Philips, yüzde 20 büyüme planlıyor
1994 kriziyle `hatırı sayılır` bir küçülmeye giden Türk Philips, 6 yılda cirosunu 4`e katladı. Kuruluş, bu yıl geçtiğimiz yıla oranla yüzde 20`nin üzerinde bir büyüme planlıyor.
1994 kriziyle `hatırı sayılır` bir küçülmeye gittiklerini ve 2000 yılında 94`e göre cirolarını 4`e katladıklarını belirten Türk Philips Şirketleri Yönetim Kurulu Başkanı Atok İlhan, 2001 yılında bir önceki yıla oranla yüzde 20`nin üzerinde bir büyüme planladıklarını açıkladı.
2000 yılında serbest satılan bilgisayar monitörlerinde yüzde 40 pazar payı ile birinci sırada yer aldıklarını kaydeden İlhan, ikinci atılımlarının ise, yüksek spesifikasyonlu renkli televizyon grubunda yaptıklarını söyledi. Aydınlatmada hem ampul, hem de armatür grubunda atılım gerçekleştirdiklerini belirten İlhan, otomobil radyosu ve kişisel bakım ürünlerinde de büyüdüklerini ifade etti. Islak - kuru elektrik süpürgesi ve medikal sistemlerde de birinci sıraya oturduklarını kaydeden İlhan, TV üreticilerine satılan resim tüpü, özel çipler ve faksta ise ikinci olduklarını anlattı.
2001 bütçesini, yılın ilk üç dört ayının 2000`e nazaran daha düşük talep olacağını göz önünde bulundurarak yaptıklarını anlatan İlhan, 2000`in son döneminde gelen krizin kendiliğinden tokat olduğunu belirterek, `2001`de hükümetin alması gereken tedbirler sinsilesinden en önemlisi büyümeyi düşürmeden talebi frenlemek` dedi.
Yüksek teknolojiye ağırlık veriyor
Philips`de değişime dayalı bir üretim sistemi bulunduğunu kaydeden İlhan, üretim merkezlerinin pahalı ülkelerden ucuz ülkelere, yani Avrupa`dan, pazarı büyük olan Çin`e kaydığını ifade etti. Türkiye`de elektronik ürün pazarının ağırlığının hala normal teknolojide olduğuna dikkat çeken İlhan, Philips`in yüksek teknolojiye ağırlık verdiğini vurguladı.
Philips`in 1 Ocak 2001 tarihinden itibaren, Orta Asya bölgesini Türk Philips`e bağladığını hatırlatan İhlan, Türkistan, Kırgızistan, Özbekistan, Tacikistan, Kazakistan, Gürcistan, Azerbeycan ve Ermenistan`ın kendi yönetimlerine girdiğini belirtti.

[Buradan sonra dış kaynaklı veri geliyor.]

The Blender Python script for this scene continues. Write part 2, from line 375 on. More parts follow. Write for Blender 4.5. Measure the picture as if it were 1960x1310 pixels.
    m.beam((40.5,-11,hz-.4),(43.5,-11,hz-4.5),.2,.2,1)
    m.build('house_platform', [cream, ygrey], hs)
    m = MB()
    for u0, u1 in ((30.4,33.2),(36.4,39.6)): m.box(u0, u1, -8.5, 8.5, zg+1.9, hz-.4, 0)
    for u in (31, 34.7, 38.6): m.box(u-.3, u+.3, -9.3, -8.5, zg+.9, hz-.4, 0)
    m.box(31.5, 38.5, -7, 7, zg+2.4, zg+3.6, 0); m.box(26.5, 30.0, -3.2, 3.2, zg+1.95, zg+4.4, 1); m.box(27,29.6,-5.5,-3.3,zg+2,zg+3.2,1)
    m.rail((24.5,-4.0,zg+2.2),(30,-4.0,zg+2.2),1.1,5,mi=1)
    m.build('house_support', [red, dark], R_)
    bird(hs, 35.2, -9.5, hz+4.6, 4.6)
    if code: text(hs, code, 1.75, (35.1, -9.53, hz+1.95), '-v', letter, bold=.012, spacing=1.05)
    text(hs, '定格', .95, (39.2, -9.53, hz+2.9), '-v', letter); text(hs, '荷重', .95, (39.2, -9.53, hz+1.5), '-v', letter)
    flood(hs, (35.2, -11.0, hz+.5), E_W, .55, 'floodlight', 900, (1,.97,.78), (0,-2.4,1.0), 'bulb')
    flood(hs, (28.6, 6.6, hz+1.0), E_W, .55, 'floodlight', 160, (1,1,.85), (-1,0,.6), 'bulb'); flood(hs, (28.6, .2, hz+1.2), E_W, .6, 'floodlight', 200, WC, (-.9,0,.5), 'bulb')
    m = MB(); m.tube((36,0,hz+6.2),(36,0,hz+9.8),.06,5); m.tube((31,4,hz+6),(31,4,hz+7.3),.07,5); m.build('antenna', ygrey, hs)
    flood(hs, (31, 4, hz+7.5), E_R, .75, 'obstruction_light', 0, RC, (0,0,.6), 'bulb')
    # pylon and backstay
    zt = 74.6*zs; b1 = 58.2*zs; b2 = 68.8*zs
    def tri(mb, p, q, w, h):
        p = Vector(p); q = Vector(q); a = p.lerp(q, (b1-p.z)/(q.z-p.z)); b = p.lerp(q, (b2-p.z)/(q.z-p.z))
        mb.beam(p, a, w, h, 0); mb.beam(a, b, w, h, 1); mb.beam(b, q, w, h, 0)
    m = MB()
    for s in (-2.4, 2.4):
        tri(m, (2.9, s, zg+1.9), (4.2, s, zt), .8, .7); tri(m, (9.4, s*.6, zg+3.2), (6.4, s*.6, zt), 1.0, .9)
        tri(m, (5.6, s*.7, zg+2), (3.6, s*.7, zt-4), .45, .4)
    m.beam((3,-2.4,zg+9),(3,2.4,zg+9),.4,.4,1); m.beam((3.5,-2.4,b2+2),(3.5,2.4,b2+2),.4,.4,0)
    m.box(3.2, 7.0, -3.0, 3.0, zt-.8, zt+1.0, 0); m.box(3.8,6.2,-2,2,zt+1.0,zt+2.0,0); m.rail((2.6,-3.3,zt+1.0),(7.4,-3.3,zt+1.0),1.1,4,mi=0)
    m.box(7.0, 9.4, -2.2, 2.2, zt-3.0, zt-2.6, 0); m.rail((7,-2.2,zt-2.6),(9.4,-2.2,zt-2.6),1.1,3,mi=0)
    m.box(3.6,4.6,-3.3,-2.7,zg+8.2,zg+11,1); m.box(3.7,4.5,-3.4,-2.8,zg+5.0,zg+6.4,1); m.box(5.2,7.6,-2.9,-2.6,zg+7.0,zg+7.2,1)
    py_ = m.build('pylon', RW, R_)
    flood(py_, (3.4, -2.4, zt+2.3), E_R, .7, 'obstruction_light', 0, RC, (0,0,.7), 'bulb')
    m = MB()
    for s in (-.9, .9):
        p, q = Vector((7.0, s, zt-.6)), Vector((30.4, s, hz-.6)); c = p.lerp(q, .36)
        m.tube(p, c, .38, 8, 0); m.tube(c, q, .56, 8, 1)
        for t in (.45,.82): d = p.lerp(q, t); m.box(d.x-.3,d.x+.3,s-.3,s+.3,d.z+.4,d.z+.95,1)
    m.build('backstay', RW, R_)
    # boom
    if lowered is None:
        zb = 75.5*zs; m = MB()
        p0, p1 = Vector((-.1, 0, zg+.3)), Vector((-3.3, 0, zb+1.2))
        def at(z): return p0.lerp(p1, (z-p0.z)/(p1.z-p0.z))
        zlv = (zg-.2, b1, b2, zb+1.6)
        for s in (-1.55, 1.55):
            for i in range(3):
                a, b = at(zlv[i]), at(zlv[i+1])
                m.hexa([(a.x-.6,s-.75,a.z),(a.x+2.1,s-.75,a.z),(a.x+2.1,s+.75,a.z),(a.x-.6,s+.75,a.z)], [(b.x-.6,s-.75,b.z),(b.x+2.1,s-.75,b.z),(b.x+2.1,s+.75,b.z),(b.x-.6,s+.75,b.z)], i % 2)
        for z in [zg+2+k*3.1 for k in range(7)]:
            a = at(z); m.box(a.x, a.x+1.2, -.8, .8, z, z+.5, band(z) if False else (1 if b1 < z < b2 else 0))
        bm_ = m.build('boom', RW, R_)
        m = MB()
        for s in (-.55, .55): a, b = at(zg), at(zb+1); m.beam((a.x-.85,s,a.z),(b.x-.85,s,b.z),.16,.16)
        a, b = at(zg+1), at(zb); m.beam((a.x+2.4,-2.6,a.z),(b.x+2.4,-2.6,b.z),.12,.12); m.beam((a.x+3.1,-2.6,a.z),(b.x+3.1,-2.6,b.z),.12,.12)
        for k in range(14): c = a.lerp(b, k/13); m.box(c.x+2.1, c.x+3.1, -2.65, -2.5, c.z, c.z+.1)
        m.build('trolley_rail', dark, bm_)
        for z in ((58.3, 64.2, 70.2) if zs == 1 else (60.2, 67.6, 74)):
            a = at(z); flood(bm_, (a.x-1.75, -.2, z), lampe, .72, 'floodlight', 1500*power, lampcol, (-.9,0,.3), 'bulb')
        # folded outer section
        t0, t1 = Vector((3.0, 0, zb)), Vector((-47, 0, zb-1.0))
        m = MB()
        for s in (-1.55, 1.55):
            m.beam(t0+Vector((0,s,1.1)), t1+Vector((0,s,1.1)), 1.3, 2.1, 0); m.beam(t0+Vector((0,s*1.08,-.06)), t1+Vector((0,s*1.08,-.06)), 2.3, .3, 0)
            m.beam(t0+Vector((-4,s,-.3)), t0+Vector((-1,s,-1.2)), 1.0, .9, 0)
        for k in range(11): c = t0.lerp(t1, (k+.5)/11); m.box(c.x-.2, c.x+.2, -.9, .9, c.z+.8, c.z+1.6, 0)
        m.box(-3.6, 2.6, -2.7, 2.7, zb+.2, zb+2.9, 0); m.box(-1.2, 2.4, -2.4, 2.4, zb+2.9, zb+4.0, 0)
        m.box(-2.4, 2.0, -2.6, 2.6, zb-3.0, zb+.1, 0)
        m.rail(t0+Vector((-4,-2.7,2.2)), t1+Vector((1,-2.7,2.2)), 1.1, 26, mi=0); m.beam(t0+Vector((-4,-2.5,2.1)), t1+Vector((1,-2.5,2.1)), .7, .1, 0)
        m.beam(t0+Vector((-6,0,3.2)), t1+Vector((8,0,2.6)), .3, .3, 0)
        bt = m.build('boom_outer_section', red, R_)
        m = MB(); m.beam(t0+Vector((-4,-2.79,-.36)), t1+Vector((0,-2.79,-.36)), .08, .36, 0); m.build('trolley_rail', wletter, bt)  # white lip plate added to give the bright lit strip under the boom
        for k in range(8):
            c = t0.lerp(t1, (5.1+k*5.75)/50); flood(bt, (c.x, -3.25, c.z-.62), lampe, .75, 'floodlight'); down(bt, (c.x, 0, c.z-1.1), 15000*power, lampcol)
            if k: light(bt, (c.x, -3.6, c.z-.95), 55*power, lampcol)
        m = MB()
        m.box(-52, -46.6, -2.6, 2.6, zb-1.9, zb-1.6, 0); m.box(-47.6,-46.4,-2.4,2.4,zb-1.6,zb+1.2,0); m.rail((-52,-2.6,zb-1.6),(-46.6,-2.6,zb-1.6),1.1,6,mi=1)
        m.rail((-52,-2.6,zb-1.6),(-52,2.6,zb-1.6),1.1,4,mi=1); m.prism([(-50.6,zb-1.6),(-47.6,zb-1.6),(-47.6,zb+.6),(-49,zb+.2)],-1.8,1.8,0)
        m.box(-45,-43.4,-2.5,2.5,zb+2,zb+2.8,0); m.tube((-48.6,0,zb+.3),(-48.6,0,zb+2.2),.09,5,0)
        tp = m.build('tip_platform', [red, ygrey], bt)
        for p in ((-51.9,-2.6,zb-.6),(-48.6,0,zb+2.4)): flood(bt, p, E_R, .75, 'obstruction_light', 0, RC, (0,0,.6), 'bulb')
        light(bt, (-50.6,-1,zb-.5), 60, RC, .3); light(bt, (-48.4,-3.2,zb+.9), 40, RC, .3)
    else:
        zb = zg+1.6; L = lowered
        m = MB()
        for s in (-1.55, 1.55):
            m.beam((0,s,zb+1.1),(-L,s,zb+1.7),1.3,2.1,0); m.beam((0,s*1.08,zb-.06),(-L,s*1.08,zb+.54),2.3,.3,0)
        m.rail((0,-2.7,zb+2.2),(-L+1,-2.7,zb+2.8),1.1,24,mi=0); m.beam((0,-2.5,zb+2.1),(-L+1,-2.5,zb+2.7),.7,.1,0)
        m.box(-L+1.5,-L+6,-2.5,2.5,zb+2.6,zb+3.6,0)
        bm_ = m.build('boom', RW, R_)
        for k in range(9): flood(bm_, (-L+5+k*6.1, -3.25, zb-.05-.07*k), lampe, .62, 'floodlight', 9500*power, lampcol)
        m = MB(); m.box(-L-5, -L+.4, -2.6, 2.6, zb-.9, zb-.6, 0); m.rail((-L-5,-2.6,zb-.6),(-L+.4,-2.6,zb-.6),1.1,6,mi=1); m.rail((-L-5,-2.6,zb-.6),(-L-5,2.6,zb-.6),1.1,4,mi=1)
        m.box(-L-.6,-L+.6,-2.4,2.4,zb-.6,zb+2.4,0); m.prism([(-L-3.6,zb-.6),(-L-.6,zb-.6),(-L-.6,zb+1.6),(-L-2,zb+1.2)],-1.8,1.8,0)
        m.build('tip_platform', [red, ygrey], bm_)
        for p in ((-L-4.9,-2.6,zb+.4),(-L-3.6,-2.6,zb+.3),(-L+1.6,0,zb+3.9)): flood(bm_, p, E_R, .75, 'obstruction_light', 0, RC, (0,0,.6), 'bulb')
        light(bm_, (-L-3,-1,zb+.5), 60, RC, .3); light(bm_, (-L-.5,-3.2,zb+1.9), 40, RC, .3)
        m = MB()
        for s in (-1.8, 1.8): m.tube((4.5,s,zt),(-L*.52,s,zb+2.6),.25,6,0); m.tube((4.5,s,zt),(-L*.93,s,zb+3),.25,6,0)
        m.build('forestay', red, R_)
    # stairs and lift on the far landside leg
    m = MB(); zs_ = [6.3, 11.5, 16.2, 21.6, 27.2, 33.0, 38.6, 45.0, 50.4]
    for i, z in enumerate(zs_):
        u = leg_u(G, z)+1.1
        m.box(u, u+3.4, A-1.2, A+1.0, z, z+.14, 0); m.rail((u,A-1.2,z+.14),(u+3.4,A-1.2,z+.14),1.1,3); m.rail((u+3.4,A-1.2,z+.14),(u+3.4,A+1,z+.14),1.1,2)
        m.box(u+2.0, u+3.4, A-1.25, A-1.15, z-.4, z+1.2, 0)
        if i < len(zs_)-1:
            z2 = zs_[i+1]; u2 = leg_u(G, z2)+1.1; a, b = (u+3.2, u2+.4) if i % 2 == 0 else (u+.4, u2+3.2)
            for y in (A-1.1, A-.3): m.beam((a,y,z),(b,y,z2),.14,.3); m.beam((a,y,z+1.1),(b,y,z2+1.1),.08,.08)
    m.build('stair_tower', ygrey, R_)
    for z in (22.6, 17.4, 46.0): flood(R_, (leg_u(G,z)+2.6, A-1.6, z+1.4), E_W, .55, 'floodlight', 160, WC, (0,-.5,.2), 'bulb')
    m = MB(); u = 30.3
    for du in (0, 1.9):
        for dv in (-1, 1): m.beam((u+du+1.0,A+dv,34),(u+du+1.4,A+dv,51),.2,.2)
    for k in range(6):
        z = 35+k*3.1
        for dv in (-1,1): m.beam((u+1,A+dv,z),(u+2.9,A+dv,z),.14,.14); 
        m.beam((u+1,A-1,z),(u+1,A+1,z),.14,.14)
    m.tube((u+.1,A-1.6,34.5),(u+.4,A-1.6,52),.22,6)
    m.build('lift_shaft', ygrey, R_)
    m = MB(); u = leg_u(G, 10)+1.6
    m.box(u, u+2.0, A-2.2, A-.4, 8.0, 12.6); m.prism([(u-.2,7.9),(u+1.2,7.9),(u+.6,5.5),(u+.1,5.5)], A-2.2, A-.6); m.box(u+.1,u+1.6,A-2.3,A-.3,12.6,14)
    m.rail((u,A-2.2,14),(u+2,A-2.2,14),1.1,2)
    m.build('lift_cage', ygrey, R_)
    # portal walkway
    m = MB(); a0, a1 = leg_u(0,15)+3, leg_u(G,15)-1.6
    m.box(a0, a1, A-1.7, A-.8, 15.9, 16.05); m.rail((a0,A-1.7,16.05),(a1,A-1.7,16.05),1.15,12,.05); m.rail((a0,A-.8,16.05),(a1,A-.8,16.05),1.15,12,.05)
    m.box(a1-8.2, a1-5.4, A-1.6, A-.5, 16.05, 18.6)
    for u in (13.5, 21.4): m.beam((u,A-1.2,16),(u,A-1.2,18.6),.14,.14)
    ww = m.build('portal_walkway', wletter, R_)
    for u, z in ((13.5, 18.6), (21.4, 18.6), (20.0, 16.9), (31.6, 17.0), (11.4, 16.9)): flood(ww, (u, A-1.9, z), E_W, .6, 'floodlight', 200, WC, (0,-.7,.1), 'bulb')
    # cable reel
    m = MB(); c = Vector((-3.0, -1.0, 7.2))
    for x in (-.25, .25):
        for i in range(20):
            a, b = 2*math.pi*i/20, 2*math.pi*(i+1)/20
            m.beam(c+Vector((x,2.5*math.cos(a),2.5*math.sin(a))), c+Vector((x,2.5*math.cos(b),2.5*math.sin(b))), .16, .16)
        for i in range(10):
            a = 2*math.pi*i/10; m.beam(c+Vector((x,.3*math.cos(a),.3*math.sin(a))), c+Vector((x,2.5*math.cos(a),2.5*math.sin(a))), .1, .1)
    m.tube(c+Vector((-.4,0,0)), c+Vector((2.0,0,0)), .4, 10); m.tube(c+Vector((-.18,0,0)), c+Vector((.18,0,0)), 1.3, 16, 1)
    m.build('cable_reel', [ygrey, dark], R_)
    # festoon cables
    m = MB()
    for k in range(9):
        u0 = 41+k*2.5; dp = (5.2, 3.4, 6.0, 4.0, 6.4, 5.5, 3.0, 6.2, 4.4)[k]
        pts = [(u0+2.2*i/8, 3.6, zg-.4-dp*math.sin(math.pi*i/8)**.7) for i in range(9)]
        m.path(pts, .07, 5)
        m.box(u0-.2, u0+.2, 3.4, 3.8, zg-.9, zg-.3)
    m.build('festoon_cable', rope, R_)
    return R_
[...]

`Yabancı sermaye açık kapamaya gelmemeli`
Türkiye`de yabancı sermayenin, `Sıkışınca gelip, dış ticaret açığını kapatacak kaynak` olarak görüldüğünü öne süren İlhan, Türkiye`ye yabancı sermaye gelmesi için, rakip ülkelerin uygulamalarına benzeyen veya onlardan daha iyi şartlar sunan birçok olgunun birarada olması gerektiğini belirtti. Yüksek enflasyon ve yüksek faiz ortamına yabancı sermayenin gelmeyeceğini kaydeden İlhan, Polonya, Çek Cumhuriyeti, Macaristan, Romanya ve Bulgaristan`ın en fazla yabancı sermayeyi çeken ülkeler olduğuna değindi.
Yabancı sermayenin spekülatif amaçla borsaya gelip para getiren değil, iş kuran, adam istihdam eden, katma değer yaratan satış yapan, vergisini, katmadeğerini veren kuruluş olduğunu hatırlatan İlhan, `Yabancı sermayenin artık ülkesi de, rengi de yok. Siyasi istikrar, ekonomik istikrar, sağlanacak rekabetçi imkanlar olmalı. Yabancı sermaye açık kapamak için değil, Türkiye`de ortamın müsait olduğunu gördüğü için gelmeli. Yerli yatırımcının yatırım yapmadığı ortamda yabancı sermaye neden yatırım yapsın?` diye konuştu.